-- start of Recorded data --
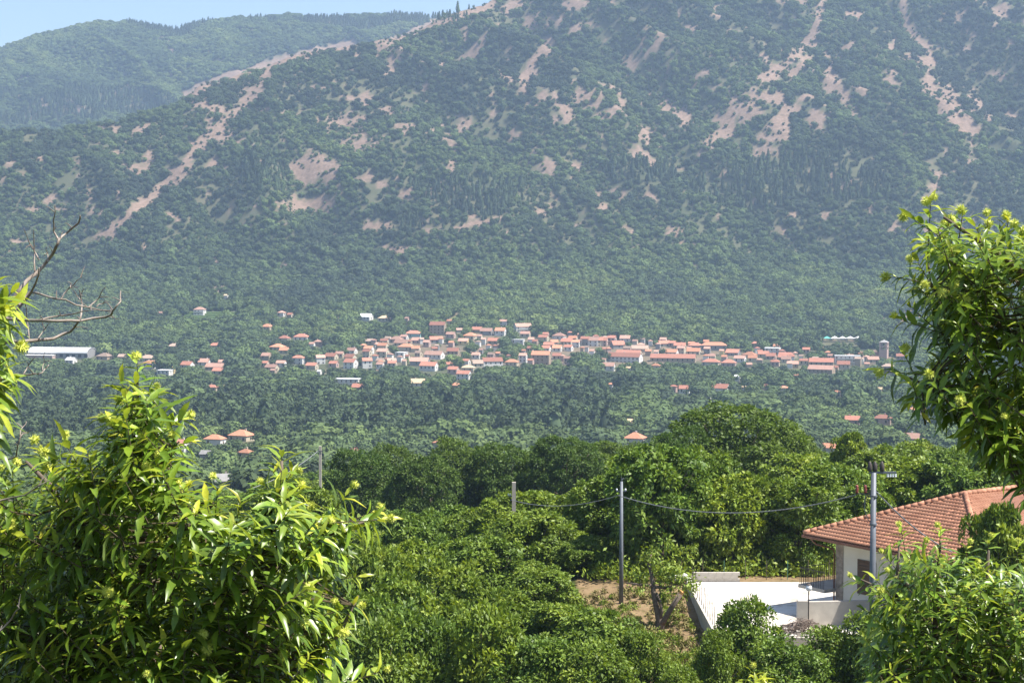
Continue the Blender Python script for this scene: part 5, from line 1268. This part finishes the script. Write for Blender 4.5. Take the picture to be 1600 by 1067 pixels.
# tip poking up at the bottom edge
rnd = random.Random(25)
sh = fill([(1150,1075),(1200,1062),(1215,1110),(1140,1110)], 6, 13.4, 14.0, [(1180, 900), (1180, 1200)], rnd, tips=[(1178,1052,0,1,1),(1160,1064,-.4,.9,0),(1200,1066,.4,.9,0)], tipD=13.6)
tb = G(1.95, 13.7)
fg_tree('chestnut_sapling', 'yellow-green chestnut tip at the bottom edge below the yard', tb, ([tb + Vector((0, 0, -.2)), Vector((1.93, 13.7, -4.6)), below(1178, 1120, 13.65)], [0.05, 0.04, 0.015]), [([below(1178, 1120, 13.65), below(1178, 1070, 13.6)], 0.015, 0.006)], sh, 0.15, 300, 35, dark=-0.3)

# dry branches, upper left
tb = G(-2.95, 7.9)
dt = thing('dead_tree', 'bare grey dead branches reaching in at the left edge', 'tree', tb)
MB().tube([Vector((0, 0, -.3)), Vector((0.0, 0, 1.5)), Vector((0.1, 0, 3.2)), below(-75, 560, 7.7) - tb, below(-60, 500, 7.6) - tb], [0.11, 0.09, 0.06, 0.04, 0.03], 8).build('trunk', M['deadwood'], dt, smooth=True)
BR = [([(-62,560),(-30,520),(0,497),(28,457),(55,426),(75,408),(89,385),(93,374),(102,365),(122,347),(124,336)], 8.5, 2.2, 0.0), ([(92,375),(84,360),(84,345),(87,320)], 3.6, 1.2, 0.0), ([(54,424),(53,390),(51,359)], 3.0, 1.0, -.15), ([(61,406),(47,383),(39,357)], 2.6, 0.9, .1),
 ([(75,408),(73,396),(72,386)], 2.2, 1.0, 0), ([(-60,500),(0,499),(47,501),(90,502),(126,501),(165,495),(178,486),(187,470),(190,454)], 6.5, 1.8, -.2), ([(-62,560),(-20,540),(20,535),(43,534),(83,528),(110,517),(122,505),(127,490),(127,473),(125,453)], 7.5, 1.6, .15),
 ([(10,497),(40,470),(55,445),(62,420)], 6.0, 2.5, -.1), ([(30,478),(47,457),(75,463),(102,469),(138,481),(169,485),(180,484)], 4.2, 1.2, -.1), ([(94,467),(110,450),(120,440),(130,428)], 2.6, 0.8, 0), ([(138,481),(154,465),(165,448)], 2.8, 0.9, 0), ([(150,478),(160,474),(168,470)], 1.8, .8, 0),
 ([(45,532),(43,497),(39,469)], 2.6, 1.2, .1), ([(60,527),(70,516),(76,504)], 2.2, 0.9, 0), ([(62,501),(95,493),(130,487),(150,484)], 3.0, 1.2, -.1), ([(126,470),(120,462),(113,452)], 2, .8, 0), ([(165,495),(178,497),(186,498)], 1.8, .8, 0),
 ([(110,450),(112,444),(108,440)], 1.6, .8, 0), ([(-70,600),(0,588),(43,585),(59,585),(70,577),(76,569)], 4.0, 1.3, 0), ([(35,586),(45,570),(55,558)], 2.4, 1.0, 0), ([(66,580),(69,565),(70,550)], 1.6, .8, 0),
 ([(-70,720),(0,716),(24,712),(31,682),(35,668),(41,658)], 3.4, 1.1, -.5), ([(31,682),(42,675),(49,669)], 2, .8, -.5), ([(-60,780),(0,782),(40,772),(75,750)], 4.2, 1.6, -.9), ([(-70,1000),(0,985),(25,955),(29,946)], 4.0, 1.6, -1.2)]
for pl, r0, r1, dz in BR:
    D0 = 7.6 + dz; n = len(pl); pts = []
    for k, (x, y) in enumerate(pl):
        pts.append(at(x, y, D0 + 0.12 * math.sin(k * 1.7)) - tb)
    # smooth through the points
    sm = []
    for k in range(n - 1):
        pm, pn = pts[max(k-1, 0)], pts[min(k+2, n-1)]
        for s in (0, 0.5):
            a, b, c, d = pm, pts[k], pts[k+1], pn
            sm.append(0.5 * ((2*b) + (c-a)*s + (2*a-5*b+4*c-d)*s*s + (3*b-a-3*c+d)*s**3))
    sm.append(pts[-1]); m = len(sm); px2m = D0 / F
    MB().tube([p + Vector((random.uniform(-1, 1), random.uniform(-1, 1), random.uniform(-1, 1))) * 0.004 for p in sm], [(r0 + (r1 - r0) * k / (m - 1)) * 0.5 * px2m for k in range(m)], 6).build('branch', M['deadwood'], dt, smooth=True)
    for k in range(2, m - 1, 3):
        p = sm[k]; d = Vector((random.uniform(-1, 1), random.uniform(-.5, .5), random.uniform(-0.3, 1))).normalized() * random.uniform(0.02, 0.06)
        MB().tube([p, p + d * 0.6 + Vector((0, 0, 0.004)), p + d], [0.0028, 0.002, 0.001], 4).build('spur', M['deadwood'], dt)
print('objects', len(bpy.data.objects))
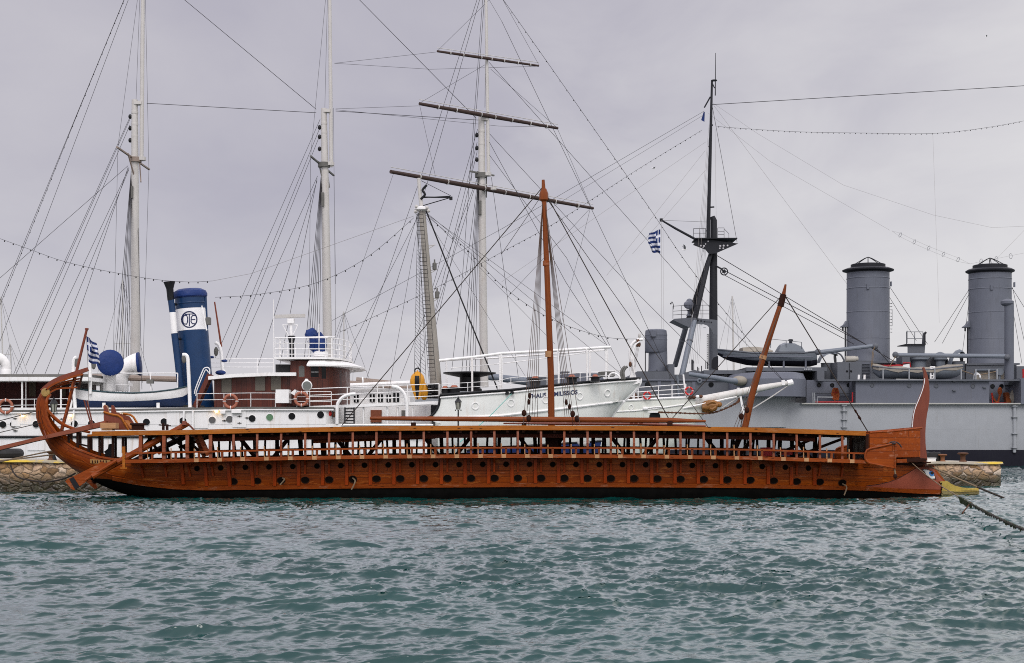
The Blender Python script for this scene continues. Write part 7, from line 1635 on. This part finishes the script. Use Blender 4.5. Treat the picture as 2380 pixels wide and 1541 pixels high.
for pts in (((1375, 1032), (1374, 1040)), ((1380, 1030), (1377.5, 1035), (1382, 1035)), ((1382, 1031), (1380.5, 1040))):
    for a, b in zip(pts, pts[1:]):
        dx_, dy_ = b[0]-a[0], b[1]-a[1]; L = math.hypot(dx_, dy_); nx, ny = -dy_/L*.6, dx_/L*.6
        lt.decal([(a[0]+nx, a[1]+ny), (b[0]+nx, b[1]+ny), (b[0]-nx, b[1]-ny), (a[0]-nx, a[1]-ny)], BV, .02, 1, 76)
lt.build('bow_number', M_white, bb, False)
c = thing('dinghy', 'small white dinghy lying beyond the blue workboat', 'dinghy', W(1359, 1033, 80)); rgd = []
for i in range(9):
    f = i/8; x = 1342+28*f; b = .5*math.sin(math.pi*(.08+.84*f)); rgd.append([W(x, 1026, 75.2)+V((0, -b*math.cos(a), -.30*math.sin(a)*math.sin(math.pi*(.1+.8*f))+0)) for a in [k*math.pi/8 for k in range(9)]])
MB().loft(rgd).build('hull', M_trim, c); MB().loft([[r[0], r[-1]] for r in rgd]).build('cover', M_canvas, c)
# ---- mooring ropes
def rope(lab, pts, r, mat, sm=6, n=7, name='mooring_rope', loc=None):
    q = smooth_path(pts, sm); o = MB().tube(q, r, n).build(name, mat, None); tag(o, lab, 'rope'); return o, q
rope('tan mooring rope from the galley stern down left to the quay, upper one', [P(cE, 480, 952, 59.2), P(cE, 300, 972, 60.2), P(cE, 0, 1030, 62), P(cE, -345, 1105, 64)], .030, M_rope)
rope('tan mooring rope from the galley stern down left to the quay, lower one', [P(cE, 600, 994, 59.1), P(cE, 380, 1008, 60), P(cE, 0, 1055, 62), P(cE, -345, 1092, 64)], .030, M_rope)
rope('thin dark line running left from the widest bend of the sternpost', [P(cJ, 490, 1160, 59.6), P(cJ, 250, 1225, 60), P(cJ, -40, 1300, 60.5)], .018, M_ropedark); rope('thin dark line running left just above the gangplank', [P(cJ, 560, 1320, 59.6), P(cJ, 280, 1385, 60), P(cJ, -40, 1460, 60.5)], .016, M_ropedark)
rope('heavy drooping rope hanging along the stone face under the stern', [P(cA, 70, 1215, 63.6), P(cA, 95, 1270, 63.4), P(cA, 150, 1305, 63.2), P(cA, 300, 1325, 63), P(cA, 420, 1305, 62.6), P(cA, 500, 1268, 62)], .035, M_ropedark)
rope('pale mooring rope from the galley bow down to the water at right', [P(cI, 808, 470, 59.7), P(cI, 860, 474, 59.6), P(cI, 925, 492, 59.5), P(cI, 1020, 535, 59.4), P(cI, 1400, 700, 59.2), P(cI, 1725, 842, 59)], .034, M_rope)
rope('dark wet end of the mooring rope dipping into the water beyond the ram', [P(cI, 1725, 842, 59), P(cI, 1900, 915, 58.9), P(cI, 2090, 992, 58.8)], .040, M_ropedark)
rope('tan rope crossing the painted eye from the bow deck', [P(cI, 808, 474, 59.7), P(cI, 1010, 650, 57.6), P(cI, 1260, 835, 54), P(cI, 1500, 982, 49.5)], .019, M_rope)
wr, q = rope('weed-hung dark mooring rope stretching over the water to the lower right', [P(cI, 1500, 982, 49.5), P(cI, 1640, 1062, 46), P(cI, 1800, 1150, 42), P(cI, 2050, 1275, 37.5), P(cI, 2353, 1408, 33), P(cI, 2750, 1560, 28)], .030, M_ropedark)
m = MB(); rs = random.Random(5)
for i in range(260):
    f = rs.random(); k = min(int(f*(len(q)-1)), len(q)-2); p = q[k].lerp(q[k+1], f*(len(q)-1)-k); big = 1.8 if f < .22 else 1
    l = rs.uniform(.04, .12)*big; w = rs.uniform(.012, .028)*big; dx = rs.uniform(-.05, .05); p = p+V((rs.uniform(-.02, .02), rs.uniform(-.02, .02), 0))
    m.lathe(p+V((0, 0, .03)), [(w, 0), (w*1.1, l*.4), (w*.3, l)], (dx, rs.uniform(-.2, .2), -1), 5)
tag(m.build('seaweed', paint('wet_weed', (.025, .035, .012), .5, var=.4, dirt=(.03, .06, .01), damt=.6), wr), kind='stuff')
sk = MB().tube([P(cI, 1645, 1045, 45.9), P(cI, 1620, 1085, 45.8), P(cI, 1565, 1150, 45.4), P(cI, 1535, 1192, 45.2)], [.02, .024, .02, .03], 6).build('hanging_stick', M_rust, None); tag(sk, 'thin rusty stick dangling from the weed-hung mooring rope', 'stick')
o = MB().tube([P(cC, 70, 735, 89.3), P(cB, 1590, 885, 80), P(cB, 1390, 1060, 70)], .02, 5).build('mooring_line', paint('turquoise_line', (.10, .42, .36), .7), None); tag(o, 'thin turquoise line slanting from the white bow fairlead to the quay', 'rope')
# ---- flags
M_fb, M_fw = paint('flag_blue', (.012, .030, .13), .8, var=.12), paint('flag_white', (.62, .63, .68), .8, var=.06)
def flag(name, lab, loc, fn, nu=27, nv=18, canton=True):
    t_ = thing(name, lab, 'flag', loc); m = MB(); g = [[m.bm.verts.new(fn(i/nu, j/nv)) for i in range(nu+1)] for j in range(nv+1)]
    for j in range(nv):
        for i in range(nu):
            st = (j*9//nv) % 2 == 0; u, v = (i+.5)/nu*27, (j+.5)/nv*18
            if u < 10 and v < 10: st = not (4 <= u < 6 or 4 <= v < 6)
            m.face((g[j][i], g[j][i+1], g[j+1][i+1], g[j+1][i]), 0 if st else 1)
    o = m.build('cloth', [M_fb, M_fw], t_, angle=180); return t_
pA = [cJ(*p) for p in ((1180, 140), (1205, 488))]; 
def f_stern(u, v):
    x0, y0 = 1180+25*v, 140+348*v; wv = math.sin(u*9-v*5)
    x = x0+u*(135+40*v)+6*wv; y = y0+u*(95-40*v)-8*math.sin(u*7+v*3)
    return P(cJ, x, y, 60+.12*math.sin(u*11+v*4)+.05*wv)
fl1 = flag('national_flag', 'blue and white striped flag with cross flying from the galley sternpost staff', P(cJ, 1180, 140, 60), f_stern)
MB().tube([P(cJ, 1178, 100, 60), P(cJ, 1205, 640, 60.2), P(cJ, 1212, 1060, 60.2)], .010, 4).build('halyard', M_wirel, fl1)
def f_gaff(u, v):
    x = 865-u*(60+7*math.sin(v*4))+(10*u*v if v > .5 else 0); y = 1252+v*130-u*(14-26*v)*-1-2*math.sin(u*8+v*5)+u*8
    return P(cS3, x, y, DA-.8+.25*math.sin(u*9+v*5))
flag('national_flag', 'blue and white striped flag hanging from the gaff of the warship mast', P(cS3, 865, 1252, DA-.8), f_gaff)
sp = MB().prism([P(cS3, x, y, DA) for x, y in ((1102, 610), (1108, 612), (1106, 665), (1088, 655))], (0, .03, 0)).build('pennant', M_fb, None); tag(sp, 'small dark pennant hanging below the top of the black mast', 'pennant')
# ---- birds
def gull(lab, x, y, d, s, flap, face=1):
    c = W(x, y, d); b = thing('gull', lab, 'bird', c)
    pts = [c+V((face*s*k, 0, dz*s)) for k, dz in ((-.95, .05), (-.6, .0), (-.1, -.02), (.35, .03), (.55, .10), (.75, .08))]
    MB().tube(smooth_path(pts, 3), [s*r for r in (.02, .06, .10, .13, .16, .19, .20, .19, .17, .14, .12, .13, .12, .08, .04, .02)], 10).build('body', M_trim, b)
    for sg in (1, -1):
        q = [c+V((face*s*.25, 0, .05*s)), c+V((-face*s*.30, 0, .02*s)), c+V((-face*s*.45, -sg*s*.9, flap*s*.75)), c+V((-face*s*.7, -sg*s*1.7, flap*s*1.3)), c+V((-face*s*.2, -sg*s*1.3, flap*s*1.15)), c+V((face*s*.15, -sg*s*.75, flap*s*.7))]
        MB().prism(q, (0, 0, .03*s)).build('wing', paint('wing_grey', (.22, .22, .23), .7), b)
gull('grey gull with raised wings flying beside the black mast', 1592, 580, 112, .26, .95); gull('distant gull gliding right of the tall masts', 1519, 391, 150, .28, .15, -1); gull('tiny distant bird high at the right', 2293, 85, 260, .35, .3)
# ---- sailing boats moored far behind
def sailboat(lab, xb, xt, ytop, d, ybase=905, spread=None, w=.10):
    t_ = thing('sailboat', lab, 'sailboat', V((W(xb, 1010, d).x, d, 0)), 'far sailing boats behind the ships'); b = V((W(xb, 1010, d).x, d, 1.0)); top = W(xt, ytop, d)
    rg = []
    for i in range(9):
        f = i/8; x = b.x-5+10*f; hb = 1.6*math.sin(math.pi*(.12+.88*f))**.6 if i < 8 else .05; rg.append([V((x, d-hb*math.cos(a), 1.1-1.6*math.sin(a)*(1 if i else .8)+.25*f)) for a in [k*math.pi/8 for k in range(9)]])
    MB().loft(rg, cap=True).loft([[r[0], r[-1]] for r in rg]).build('hull', M_trim, t_)
    MB().tube([b, top], [w, w*.6], 8).build('mast', M_mastw, t_); mid = b.lerp(top, .62); MB().tube([mid+V((-.9, 0, 0)), mid+V((.9, 0, 0))], .03, 5).build('spreader', M_mastw, t_)
    for s in (-5, 5): MB().tube([b+V((s, 0, .2)), top], .016, 3).build('stay', M_wire, t_)
    for s in (-1.3, 1.3): MB().tube([b+V((s*.4, s, .1)), mid+V((s*.7, 0, 0)), top], .014, 3).build('stay', M_wire, t_)
sailboat('far sailboat mast rising behind the warship launch', 1709, 1702, 688, 190, w=.16); sailboat('far sailboat mast rising between wheelhouse and striped buoy', 800.5, 799, 724, 150, w=.09); sailboat('far sailboat mast at the extreme left edge', 12, 2, 690, 160, w=.1); sailboat('far short sailboat mast behind the left roof cowl', 26, 24, 800, 170, w=.07); sailboat('far sailboat mast left of the first tall white mast', 286, 285, 650, 170, w=.09)
MB_ = MB().tube([P(cA, 1470, 430, 96), P(cA, 1425, 130, 96)], [.07, .05], 6).build('ensign_staff', M_stem, th)

# repeats of one kind share a group
for nm, gr in (('mooring_bollard', 'iron bollards along the quay'), ('rubber_fender', 'black rubber fenders on the quay'), ('crate', 'red crates inside the galley'), ('buoy', 'yellow buoys on the steamer deck'), ('national_flag', 'blue and white national flags'),
               ('gull', 'gulls in the sky'), ('fire_hose', 'orange fire hoses on the warship'), ('mooring_rope', 'mooring ropes of the galley')):
    for o in bpy.data.objects:
        if o.parent is None and o.name.split('.')[0] == nm and 'group' not in o: o['group'] = gr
-- end of Recorded data --
_Exercise goal:_ Repeat exactly the lines from the first line of the records above through the line containing "fg_tree('chestnut_sapling', 'yellow-green chestnut", both included. Leave out the pictures.

_Solution to this problem:_
Continue the Blender Python script for this scene: part 5, from line 1268. This part finishes the script. Write for Blender 4.5. Take the picture to be 1600 by 1067 pixels.
# tip poking up at the bottom edge
rnd = random.Random(25)
sh = fill([(1150,1075),(1200,1062),(1215,1110),(1140,1110)], 6, 13.4, 14.0, [(1180, 900), (1180, 1200)], rnd, tips=[(1178,1052,0,1,1),(1160,1064,-.4,.9,0),(1200,1066,.4,.9,0)], tipD=13.6)
tb = G(1.95, 13.7)
fg_tree('chestnut_sapling', 'yellow-green chestnut tip at the bottom edge below the yard', tb, ([tb + Vector((0, 0, -.2)), Vector((1.93, 13.7, -4.6)), below(1178, 1120, 13.65)], [0.05, 0.04, 0.015]), [([below(1178, 1120, 13.65), below(1178, 1070, 13.6)], 0.015, 0.006)], sh, 0.15, 300, 35, dark=-0.3)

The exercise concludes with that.